• **Aim**
Leave the pictures out and quote every line from the start of the listing to the line with "COL = scene.collection", inclusive.

____________

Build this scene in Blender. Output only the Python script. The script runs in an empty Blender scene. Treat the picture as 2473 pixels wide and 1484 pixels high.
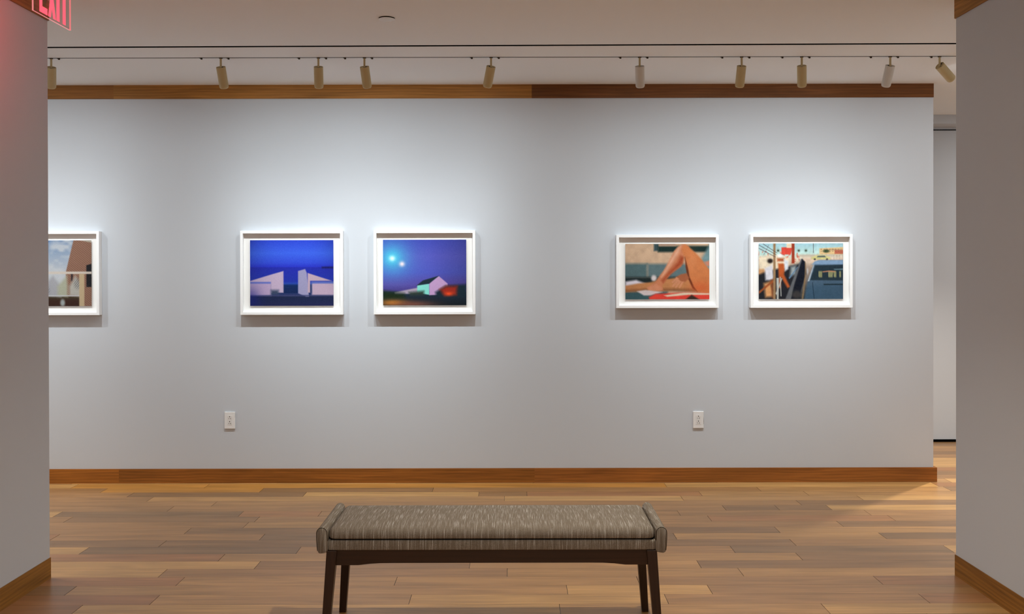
import bpy, bmesh, math, random
import numpy as np
from mathutils import Vector, Matrix

random.seed(7)
rng = np.random.default_rng(11)
scene = bpy.context.scene
COL = scene.collection

# ------------------------------------------------------------------ camera
F = 2350.0          # focal length in pixels of the 2473 px wide frame
CX, HZ = 1237.0, 657.0
CAMZ = 1.43
ROLL = 0.0021
cam_data = bpy.data.cameras.new('camera')
cam_data.sensor_width = 36.0
cam_data.lens = 36.0 * F / 2473.0
PITCH = math.radians(0.3)
cam_data.shift_x = -(CX - 1236.5) / 2473.0
cam_data.shift_y = -(742.0 - HZ - F * math.tan(PITCH)) / 2473.0
cam_data.clip_start = 0.05
cam = bpy.data.objects.new('camera', cam_data)
COL.objects.link(cam)
cam.matrix_world = (Matrix.Translation((0, 0, CAMZ))
                    @ Matrix.Rotation(math.radians(90) - PITCH, 4, 'X')
                    @ Matrix.Rotation(-ROLL, 4, 'Z'))
scene.camera = cam

# ------------------------------------------------------------------ world, exposure, large lights
scene.view_settings.view_transform = 'Standard'
scene.view_settings.look = 'None'
scene.view_settings.gamma = 1.0
scene.view_settings.use_curve_mapping = False
scene.view_settings.exposure = 0.16
world = bpy.data.worlds.new('world')
scene.world = world
world.use_nodes = True
world.node_tree.nodes['Background'].inputs[0].default_value = (0.9, 0.95, 1.0, 1)
world.node_tree.nodes['Background'].inputs[1].default_value = 0.02


def area_light(name, loc, size, energy, color, rot=(0, 0, 0), size_y=None):
    d = bpy.data.lights.new(name, 'AREA')
    d.energy = energy; d.color = color
    d.shape = 'RECTANGLE'; d.size = size; d.size_y = size_y or size
    o = bpy.data.objects.new(name, d); COL.objects.link(o)
    o.location = loc; o.rotation_euler = rot
    return o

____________

• **The solution**
Build this scene in Blender. Output only the Python script. The script runs in an empty Blender scene. Treat the picture as 2473 pixels wide and 1484 pixels high.
import bpy, bmesh, math, random
import numpy as np
from mathutils import Vector, Matrix

random.seed(7)
rng = np.random.default_rng(11)
scene = bpy.context.scene
COL = scene.collection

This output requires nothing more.